An emergency meeting of Minnesota’s Board of Pardons on Monday threw a last-minute lifeline to At "Ricky" Chandee, a longtime City of Minneapolis engineering technician who had been staring down deportation over a 1993 conviction. The board granted him a full pardon as federal authorities moved ahead with a removal tied to that decades-old case. Family members and coworkers had been pressing state officials to act after Chandee was swept up in an ICE operation earlier this year.

Gov. Tim Walz called the emergency session at the State Capitol, and the board voted unanimously to grant clemency. He framed the decision as an effort to keep a Minnesota family intact rather than inflict more punishment. "The federal government says they're targeting the 'worst of the worst'," Walz said, according to FOX 9. A state release said the pardon could remove the federal legal basis for deporting Chandee.

Clemency Review Moves Fast

Just days earlier, the state’s Clemency Review Commission had voted 6-0 to recommend a pardon after hearing from family, coworkers and community supporters, according to CBS Minnesota. The hearing room was packed, and Chandee’s son appeared by video from an Air Force base as witnesses described Chandee’s years of public service for the city.

From ICE Sweep To Emergency Session

Chandee was arrested in January in an enforcement action dubbed "Operation Metro Surge" and spent about 90 days in ICE custody before the pardon vote, local reporting said. MPR News reported that he was moved between detention facilities and that a deportation date had been set before state officials scrambled to intervene.

How A Pardon Plays In Immigration Court

In cases like this, a state pardon can erase or soften the conviction that federal officials use to justify removal, giving attorneys new ammunition to ask ICE and immigration courts to pull back. Attorney Nico Ratkowski told CBS Minnesota that a pardon can restore a person’s prior immigration status and serve as grounds for release, although it does not automatically compel federal authorities to act.

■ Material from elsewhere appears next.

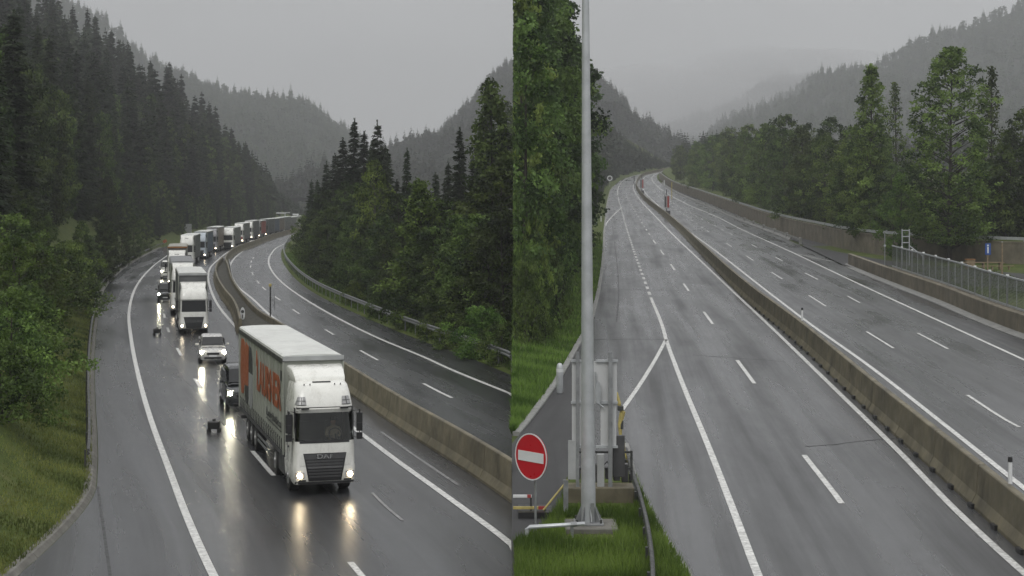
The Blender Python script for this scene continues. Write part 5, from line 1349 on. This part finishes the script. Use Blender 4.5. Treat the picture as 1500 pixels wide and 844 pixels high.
m = MB(); m.loft([[Vector((X_(876)+.09*math.cos(a), .0+y, Z_(575)+.34*math.sin(a))) for a in [6.283*i/18 for i in range(18)]] for y in (-.06,.06)]); m.tube([(X_(872),0,Z_(545)),(X_(875),0,Z_(590)),(X_(884),0,Z_(597))], .03, 6); m.build('lamp_head', M['steel_pale'], root)
m = MB(); m.box((X_(880), .08, (Z_(665)+Z_(715))/2), (.22,.2,1.0)); m.build('switch_cabinet', M['alu'], root, bevel=.02)
m = MB(); m.box((X_(888), -.10, Z_(727)), (.16,.1,.2)); m.build('junction_box', M['signwhite'], root, bevel=.01)
m = MB(); m.box((X_(907), .25, (Z_(640)+Z_(700))/2), (.36,.16,1.25)); m.build('cabinet', M['darkgrey'], root, bevel=.02)
# machine base behind
p1 = gr(876, 745); root = empty('concrete_plinth', (p1.x, p1.y, zr(p1.y)), 0, 'long mossy concrete base behind the mast carrying the sign posts', 'footing')
m = MB(); m.box((.06,.55,.22), (2.05,.9,.75)); m.build('block', M['concrete'], root, bevel=.03)
p1 = gr(880, 735); root = empty('equipment_frame', (p1.x, p1.y, zr(p1.y)), 0, 'low dark steel frame with cables on the concrete base behind the mast', 'frame'); z0 = .6
m = MB()
for x in (-.95,.95): m.box((x,.3,z0+.45), (.07,.07,.9))
m.box((0,.3,z0+.85), (1.9,.06,.06)); m.box((0,.3,z0+.35), (1.9,.06,.06)); m.build('bar', M['steel_dark'], root)
m = MB()
for i, x in enumerate((-.7,-.45,-.1,.25,.5,.75)): m.box((x,.35,z0+.22), (.2,.3,.35+.1*(i % 3)))
m.build('machine_box', M['darkgrey'], root, bevel=.02)
m = MB(); m.tube([(-.8,.2,z0+.1),(-.5,.1,z0+.5),(-.2,.15,z0+.15),(.2,.1,z0+.6),(.45,.15,z0+.1)], .025, 6); m.build('cable', M['black'], root)
# yellow barrier drive with its folded bars beside the slip road
p1 = gr(911, 690); root = empty('barrier_drive', (p1.x, p1.y, zr(p1.y)), 0, 'yellowed boom barrier drive with bent arm beside the white painted wedge', 'barrier gate'); s1 = p1.y/F
xz = lambda px, py: (((px-911)*s1), 0, H-(py-HY)*s1-zr(p1.y))
m = MB(); m.tube([xz(903,575),xz(907,592),xz(912,604),xz(908,622),xz(909,640)], [.05,.07,.10,.07,.05], 8); m.build('arm', M['yellow'], root, smooth=True)
m = MB(); m.box(xz(910,622), (.14,.12,.3)); m.box(xz(909,598), (.2,.14,.16)); m.build('motor', M['steel_dark'], root, bevel=.02)
m = MB(); m.tube([xz(908,640),xz(914,650),xz(917,668),xz(922,690),xz(926,706)], .035, 6); m.build('link_rod', M['yellow'], root)
m = MB(); m.box(xz(905,668), (.08,.08,1.1)); m.build('post', M['steel'], root)
# white reflective bollard on the slip road
p1 = gr(820, 576); root = empty('bollard', (p1.x, p1.y, zr(p1.y)), 0, 'white capsule-shaped bollard at the edge of the dark slip road', 'bollard')
m = MB(); m.loft([[Vector((r_*math.cos(a), r_*math.sin(a), z)) for a in [6.283*i/14 for i in range(14)]] for r_, z in ((.13,0),(.15,.06),(.155,.6),(.155,1.1),(.13,1.26),(.07,1.34),(.01,1.36))]); m.build('body', M['steel_pale'], root, smooth=True)
m = MB(); m.tube([(0,0,.95),(0,0,1.1)], .158, 14); m.build('reflector', M['signwhite'], root)
# no-entry sign
p1 = gr(784.5, 792); s1 = p1.y/F; root = empty('no_entry_sign', (p1.x, p1.y, zr(p1.y)+.1), 0, 'red no-entry sign with a white bar on a slim grey pole', 'road sign')
zc = H-(669-HY)*s1-zr(p1.y)-.1
m = MB(); m.tube([(0,.03,-.2),(0,.03,zc+.2)], .035, 10); m.build('pole', M['steel'], root)
rz = R(-48)
d = bpy.data.objects.new('disc', None); 
m = MB(); m.tube([(0,-.02,0),(0,-.05,0)], .63, 40); dm = m.mesh('disc', M['red'], .008)
d = link('disc', dm, root); d.location = (-.09,0,zc); d.rotation_euler = (0,0,rz)
m = MB(); m.loft([[Vector((rr*math.cos(a), y, rr*math.sin(a))) for a in [6.283*i/40 for i in range(40)]] for y, rr in ((-.048,.635),(-.056,.635),(-.056,.60),(-.048,.60))], cap=False); m.build('rim', M['signwhite'], d)
m = MB(); m.box((0,-.056,0), (1.0,.012,.27)); m.build('bar', M['signwhite'], d)
# striped boom bars and railing at the picture edge
for py, col, label in ((727, 'signwhite', 'upper of two pale boom bars reaching in at the boundary behind the no-entry sign'), (744, 'yellow', 'lower yellowish boom bar reaching in at the boundary behind the no-entry sign')):
    p1 = gr(752, 770); s1 = p1.y/F; root = empty('boom_bar', (.03, p1.y+1.2, zr(p1.y+1.2)), 0, label, 'barrier gate'); z = H-(py-HY)*(p1.y+1.2)/F-zr(p1.y+1.2); L_ = (28 if py < 735 else 50)*s1
    m = MB(); m.box((L_/2, 0, z), (L_, .05, .085)); ba = m.build('bar', M[col], root, bevel=.01)
    m = MB(); m.box((L_*.86, -.004, z), (L_*.2, .056, .089)); m.build('red_band', M['dull_red'], ba)
    m = MB(); m.box((L_*.96, .02, z/2), (.06, .06, z)); m.build('support', M['steel_dark'], root)
p1 = gr(800, 760); s1 = p1.y/F; root = empty('brace', (p1.x, p1.y, zr(p1.y)), 0, 'slanting pale brace between the boom bars and the sign posts', 'brace')
m = MB(); a = Vector(((796-800)*s1, 0, .25)); b_ = Vector(((832-800)*s1, .1, H-(704-HY)*s1-zr(p1.y))); m.tube([a, b_], .03, 6); m.build('rod', M['yellow'], root); m = MB(); m.box((b_.x-.06,.1,b_.z/2), (.14,.1,b_.z)); m.build('post', M['steel'], root); m = MB(); m.box((-.3,.6,.03), (1.0,1.2,.3)); m.build('trough', M['black'], root)
p1 = gr(812, 796); s1 = p1.y/F; root = empty('pipe_rail', (p1.x, p1.y, zr(p1.y)), 0, 'rusty white pipe railing running from the grass to the mast', 'railing')
zz_ = lambda py: H-(py-HY)*s1-zr(p1.y)
m = MB(); m.tube([((772-812)*s1,0,-.0),((772-812)*s1,0,zz_(775)),((776-812)*s1,0,zz_(772)),((838-812)*s1,.05,zz_(769)),((857-812)*s1,.08,zz_(768))], .055, 8); m.build('pipe', M['steel_pale'], root, smooth=True)
m = MB(); m.tube([((836-812)*s1,.05,zz_(769)),((845-812)*s1,.06,zz_(768.6))], .075, 8); m.tube([((838-812)*s1,.05,0),((838-812)*s1,.05,zz_(769))], .045, 8); m.build('clamp', M['steel'], root)
# short steel rail along the island
rp = [gr(a, c) for a, c in ((955,905),(956,860),(949,800),(936,745),(924,706),(917,680))]
guardrail(smoothpath(rp, 6), 'short dark steel rail curving along the right edge of the traffic island', 2.2, .42, 'steel_dark', 1, cat='guardrail')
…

A Local Case In A National Crackdown

Chandee’s case is unfolding in the middle of a high-profile federal enforcement push and a national messaging campaign that has spotlighted arrests, sometimes tied to decades-old convictions, to portray detainees as "the worst of the worst." An investigation republished by LAist found that approach has raised questions about whether everyone being rounded up actually fits the administration’s stated priorities.

With Chandee’s pardon now on the books, state officials have said the legal foundation for his deportation may be wiped away. But it remained unclear when or whether ICE would release him back to Minnesota, FOX 9 reported. Supporters are hoping the emergency move speeds his return home, but so far federal officials have not put any timetable on what happens next.